On Wed, Aug 31, 2005 at 10:01:21PM +0200, Javier Fern?ndez-Sanguino Pe?a wrote:
> It might be better to scan all _sources_ for syslog calls and do a
> 'grep -v %s' to find those that might be vulnerable to this format string
> attacks.
Indeed.
> Consider the attached program that extracts the source packages of a local
> mirror to a directory and runs rats, flawfinder et al in them.
> I've slightly modified it today (only minimal testing though) so you can use
> it to both scan sources and binary packages in a local mirror pool for a
> given string.
I'm going to start scanning over the weekend. I have the Sarge sources
on three DVDs, so I should be able to setup three machines to scan
one DVD each.
> What i would really love is to have some place that would automatically
> maintain a pool of the Debian sources in order to do these searches
> faster.
> That syncs with the pool from time to time and knowns how to use
> things like cdbs and yada to generate proper (patched) Debian sources that
> can be grepped (or searched) when you are investigating a security vuln.

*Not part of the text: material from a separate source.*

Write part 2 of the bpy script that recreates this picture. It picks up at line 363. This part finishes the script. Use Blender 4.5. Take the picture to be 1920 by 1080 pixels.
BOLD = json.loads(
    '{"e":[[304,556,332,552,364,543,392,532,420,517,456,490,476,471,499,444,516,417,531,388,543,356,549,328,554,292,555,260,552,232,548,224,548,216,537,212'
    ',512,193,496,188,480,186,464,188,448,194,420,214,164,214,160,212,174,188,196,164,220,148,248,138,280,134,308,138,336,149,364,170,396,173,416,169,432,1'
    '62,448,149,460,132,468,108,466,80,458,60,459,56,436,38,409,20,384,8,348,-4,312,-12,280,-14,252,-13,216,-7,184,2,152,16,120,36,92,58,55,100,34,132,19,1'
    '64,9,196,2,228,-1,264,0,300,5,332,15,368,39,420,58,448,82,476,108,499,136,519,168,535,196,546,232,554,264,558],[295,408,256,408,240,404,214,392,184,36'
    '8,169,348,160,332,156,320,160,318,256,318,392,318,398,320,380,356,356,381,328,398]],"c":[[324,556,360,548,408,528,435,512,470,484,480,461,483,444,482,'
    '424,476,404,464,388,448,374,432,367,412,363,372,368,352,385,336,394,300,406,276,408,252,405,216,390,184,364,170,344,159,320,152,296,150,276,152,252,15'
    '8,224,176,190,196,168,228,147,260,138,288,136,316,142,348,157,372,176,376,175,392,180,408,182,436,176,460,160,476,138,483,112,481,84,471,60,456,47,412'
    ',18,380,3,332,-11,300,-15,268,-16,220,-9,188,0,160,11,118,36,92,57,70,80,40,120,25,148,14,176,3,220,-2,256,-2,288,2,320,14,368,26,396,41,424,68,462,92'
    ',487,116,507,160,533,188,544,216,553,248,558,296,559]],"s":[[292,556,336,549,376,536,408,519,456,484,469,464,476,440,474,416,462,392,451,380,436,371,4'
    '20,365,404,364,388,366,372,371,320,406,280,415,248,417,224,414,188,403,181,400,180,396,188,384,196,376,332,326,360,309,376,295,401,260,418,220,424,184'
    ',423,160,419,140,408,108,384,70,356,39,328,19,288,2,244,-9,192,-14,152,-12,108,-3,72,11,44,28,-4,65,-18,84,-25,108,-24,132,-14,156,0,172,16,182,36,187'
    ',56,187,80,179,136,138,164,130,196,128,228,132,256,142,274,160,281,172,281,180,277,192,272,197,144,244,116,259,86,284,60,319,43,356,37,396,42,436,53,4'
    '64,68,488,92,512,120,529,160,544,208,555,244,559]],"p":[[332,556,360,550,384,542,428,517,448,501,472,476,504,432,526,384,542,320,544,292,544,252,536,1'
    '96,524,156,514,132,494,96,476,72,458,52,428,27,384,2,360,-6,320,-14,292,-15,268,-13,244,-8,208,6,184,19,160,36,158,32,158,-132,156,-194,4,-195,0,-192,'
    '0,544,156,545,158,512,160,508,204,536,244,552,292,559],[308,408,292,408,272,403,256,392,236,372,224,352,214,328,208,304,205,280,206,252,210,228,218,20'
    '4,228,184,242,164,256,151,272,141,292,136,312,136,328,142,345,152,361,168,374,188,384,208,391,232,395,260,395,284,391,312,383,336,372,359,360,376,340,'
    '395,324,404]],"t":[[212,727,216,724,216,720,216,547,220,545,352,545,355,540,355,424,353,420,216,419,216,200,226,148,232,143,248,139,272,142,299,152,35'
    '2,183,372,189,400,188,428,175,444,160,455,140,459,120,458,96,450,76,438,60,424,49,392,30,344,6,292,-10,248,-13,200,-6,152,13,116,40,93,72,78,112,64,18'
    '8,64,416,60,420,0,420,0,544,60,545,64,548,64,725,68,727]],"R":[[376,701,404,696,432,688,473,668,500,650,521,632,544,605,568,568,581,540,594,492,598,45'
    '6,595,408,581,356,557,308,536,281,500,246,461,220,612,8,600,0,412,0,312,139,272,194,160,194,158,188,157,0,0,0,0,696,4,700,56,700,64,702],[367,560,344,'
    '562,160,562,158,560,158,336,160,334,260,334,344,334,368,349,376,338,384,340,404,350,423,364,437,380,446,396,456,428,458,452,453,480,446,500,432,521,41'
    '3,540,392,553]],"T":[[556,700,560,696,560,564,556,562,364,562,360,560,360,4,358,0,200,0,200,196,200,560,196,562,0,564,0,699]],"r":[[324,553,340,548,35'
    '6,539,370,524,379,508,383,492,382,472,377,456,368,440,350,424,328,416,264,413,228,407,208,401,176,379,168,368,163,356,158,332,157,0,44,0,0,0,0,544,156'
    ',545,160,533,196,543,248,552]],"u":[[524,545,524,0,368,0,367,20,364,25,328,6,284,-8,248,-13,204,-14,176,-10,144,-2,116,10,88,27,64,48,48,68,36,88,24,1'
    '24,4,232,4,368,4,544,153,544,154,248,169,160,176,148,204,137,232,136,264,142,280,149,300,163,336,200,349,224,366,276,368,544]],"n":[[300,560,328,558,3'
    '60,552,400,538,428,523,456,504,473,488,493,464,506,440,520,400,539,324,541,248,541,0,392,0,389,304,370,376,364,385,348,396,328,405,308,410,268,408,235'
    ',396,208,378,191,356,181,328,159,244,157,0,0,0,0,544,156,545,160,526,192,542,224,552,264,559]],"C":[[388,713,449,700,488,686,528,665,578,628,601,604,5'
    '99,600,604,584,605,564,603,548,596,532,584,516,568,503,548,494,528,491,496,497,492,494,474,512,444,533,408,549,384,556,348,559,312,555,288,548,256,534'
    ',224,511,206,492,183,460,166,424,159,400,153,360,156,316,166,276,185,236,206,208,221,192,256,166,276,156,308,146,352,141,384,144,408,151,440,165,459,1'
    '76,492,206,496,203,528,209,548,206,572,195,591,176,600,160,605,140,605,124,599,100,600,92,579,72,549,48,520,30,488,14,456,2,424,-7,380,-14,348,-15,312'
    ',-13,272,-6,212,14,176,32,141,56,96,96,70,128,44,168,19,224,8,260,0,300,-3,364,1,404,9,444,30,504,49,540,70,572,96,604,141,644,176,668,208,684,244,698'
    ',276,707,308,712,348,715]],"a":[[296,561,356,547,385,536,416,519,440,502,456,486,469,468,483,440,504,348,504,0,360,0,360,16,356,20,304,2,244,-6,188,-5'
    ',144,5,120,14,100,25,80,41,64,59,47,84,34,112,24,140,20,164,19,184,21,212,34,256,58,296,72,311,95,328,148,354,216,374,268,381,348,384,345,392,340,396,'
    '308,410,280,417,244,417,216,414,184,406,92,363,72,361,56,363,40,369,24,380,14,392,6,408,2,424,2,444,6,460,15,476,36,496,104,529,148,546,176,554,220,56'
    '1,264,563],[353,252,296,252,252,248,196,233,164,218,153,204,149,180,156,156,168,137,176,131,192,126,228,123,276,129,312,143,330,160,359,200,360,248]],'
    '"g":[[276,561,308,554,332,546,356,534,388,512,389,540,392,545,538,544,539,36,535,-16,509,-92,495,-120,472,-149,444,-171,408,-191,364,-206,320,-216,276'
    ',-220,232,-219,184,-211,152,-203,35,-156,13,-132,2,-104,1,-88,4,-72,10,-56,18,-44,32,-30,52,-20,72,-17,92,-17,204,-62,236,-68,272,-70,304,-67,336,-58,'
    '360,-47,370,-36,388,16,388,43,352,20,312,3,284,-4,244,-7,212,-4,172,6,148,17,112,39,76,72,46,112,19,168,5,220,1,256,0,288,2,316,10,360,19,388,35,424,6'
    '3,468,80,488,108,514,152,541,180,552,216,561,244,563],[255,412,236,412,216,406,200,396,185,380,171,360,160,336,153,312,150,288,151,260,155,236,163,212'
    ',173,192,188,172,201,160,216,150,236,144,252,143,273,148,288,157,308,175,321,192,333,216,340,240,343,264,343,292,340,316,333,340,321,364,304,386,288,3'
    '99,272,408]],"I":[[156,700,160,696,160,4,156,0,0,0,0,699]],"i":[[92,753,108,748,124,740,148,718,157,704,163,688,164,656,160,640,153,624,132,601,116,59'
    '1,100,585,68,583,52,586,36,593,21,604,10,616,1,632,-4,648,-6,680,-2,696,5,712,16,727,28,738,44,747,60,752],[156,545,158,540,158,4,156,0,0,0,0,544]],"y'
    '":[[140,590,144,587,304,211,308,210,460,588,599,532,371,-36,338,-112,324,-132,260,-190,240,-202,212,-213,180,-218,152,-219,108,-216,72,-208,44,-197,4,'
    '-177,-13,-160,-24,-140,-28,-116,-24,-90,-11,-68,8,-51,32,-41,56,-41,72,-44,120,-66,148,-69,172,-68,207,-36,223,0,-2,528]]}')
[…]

That would indeed be most useful.
> Having that information crossreferenced would be a plus and being able to
> find files that are _almost_ close duplicates would be even better and would
> provide a way to find when a given vulnerability, patched in some program
> source A, is present in program B since it has reused some files from A.
> This is _very_ common in the OSS world.
Yes. Some of the search engines like gonzui might be useful - although
this creates a *huge* database for even small amounts of source.
> Baring that, the attached scripts can generate a report in about 5 hours
> in my 2GHz / 512MB system. Reviewing the report certainly takes much more
> time.
>
> So, anyone have hardware and/or time to spare? :-)
I don't have any hardware as powerful as that! But I've got time,
so I guess I can start. I'll post an update when I've started and
try to keep track of how long it takes and how much space is consumed.